- TASK DETAILS -
Which lines run from the first one up to and including the one with "S.camera = co"? Print exactly those.

━━━━━ DATA EXCERPT ━━━━━

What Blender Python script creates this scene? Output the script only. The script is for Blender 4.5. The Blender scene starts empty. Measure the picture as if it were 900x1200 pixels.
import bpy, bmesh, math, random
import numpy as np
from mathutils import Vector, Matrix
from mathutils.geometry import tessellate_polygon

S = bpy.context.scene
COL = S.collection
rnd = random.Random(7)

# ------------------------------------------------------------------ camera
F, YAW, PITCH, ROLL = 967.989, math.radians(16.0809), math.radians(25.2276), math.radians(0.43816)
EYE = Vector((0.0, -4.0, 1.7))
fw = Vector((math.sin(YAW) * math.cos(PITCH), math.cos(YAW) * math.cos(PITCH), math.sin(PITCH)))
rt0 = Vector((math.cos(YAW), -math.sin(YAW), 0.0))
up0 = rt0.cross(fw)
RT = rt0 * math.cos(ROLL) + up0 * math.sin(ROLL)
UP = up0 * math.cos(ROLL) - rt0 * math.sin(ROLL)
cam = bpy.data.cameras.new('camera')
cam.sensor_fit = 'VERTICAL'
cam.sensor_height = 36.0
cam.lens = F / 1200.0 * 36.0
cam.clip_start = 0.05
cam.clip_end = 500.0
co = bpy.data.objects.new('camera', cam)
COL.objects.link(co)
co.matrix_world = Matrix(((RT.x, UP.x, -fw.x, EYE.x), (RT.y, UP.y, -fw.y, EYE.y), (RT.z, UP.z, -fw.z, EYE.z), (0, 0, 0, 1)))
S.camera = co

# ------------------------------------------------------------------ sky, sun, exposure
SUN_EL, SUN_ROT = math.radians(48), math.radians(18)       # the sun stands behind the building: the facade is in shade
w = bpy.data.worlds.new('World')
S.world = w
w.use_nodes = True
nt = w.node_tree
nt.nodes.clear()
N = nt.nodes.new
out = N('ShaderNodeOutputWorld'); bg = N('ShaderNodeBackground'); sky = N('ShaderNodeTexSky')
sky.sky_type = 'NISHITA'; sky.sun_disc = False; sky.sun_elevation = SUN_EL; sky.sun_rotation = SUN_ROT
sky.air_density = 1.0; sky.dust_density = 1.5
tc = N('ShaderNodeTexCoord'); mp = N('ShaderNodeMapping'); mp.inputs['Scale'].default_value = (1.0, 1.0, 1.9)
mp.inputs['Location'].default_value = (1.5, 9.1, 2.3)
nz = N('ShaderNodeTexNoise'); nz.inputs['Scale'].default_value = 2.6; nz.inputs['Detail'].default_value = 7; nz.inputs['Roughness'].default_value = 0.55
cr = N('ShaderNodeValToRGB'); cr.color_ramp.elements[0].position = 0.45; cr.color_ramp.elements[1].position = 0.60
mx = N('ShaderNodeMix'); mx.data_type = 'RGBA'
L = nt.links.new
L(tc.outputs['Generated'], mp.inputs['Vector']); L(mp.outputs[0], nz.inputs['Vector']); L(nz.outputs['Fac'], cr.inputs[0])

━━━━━

- RESPONSE FOR THIS EXERCISE -
What Blender Python script creates this scene? Output the script only. The script is for Blender 4.5. The Blender scene starts empty. Measure the picture as if it were 900x1200 pixels.
import bpy, bmesh, math, random
import numpy as np
from mathutils import Vector, Matrix
from mathutils.geometry import tessellate_polygon

S = bpy.context.scene
COL = S.collection
rnd = random.Random(7)

# ------------------------------------------------------------------ camera
F, YAW, PITCH, ROLL = 967.989, math.radians(16.0809), math.radians(25.2276), math.radians(0.43816)
EYE = Vector((0.0, -4.0, 1.7))
fw = Vector((math.sin(YAW) * math.cos(PITCH), math.cos(YAW) * math.cos(PITCH), math.sin(PITCH)))
rt0 = Vector((math.cos(YAW), -math.sin(YAW), 0.0))
up0 = rt0.cross(fw)
RT = rt0 * math.cos(ROLL) + up0 * math.sin(ROLL)
UP = up0 * math.cos(ROLL) - rt0 * math.sin(ROLL)
cam = bpy.data.cameras.new('camera')
cam.sensor_fit = 'VERTICAL'
cam.sensor_height = 36.0
cam.lens = F / 1200.0 * 36.0
cam.clip_start = 0.05
cam.clip_end = 500.0
co = bpy.data.objects.new('camera', cam)
COL.objects.link(co)
co.matrix_world = Matrix(((RT.x, UP.x, -fw.x, EYE.x), (RT.y, UP.y, -fw.y, EYE.y), (RT.z, UP.z, -fw.z, EYE.z), (0, 0, 0, 1)))
S.camera = co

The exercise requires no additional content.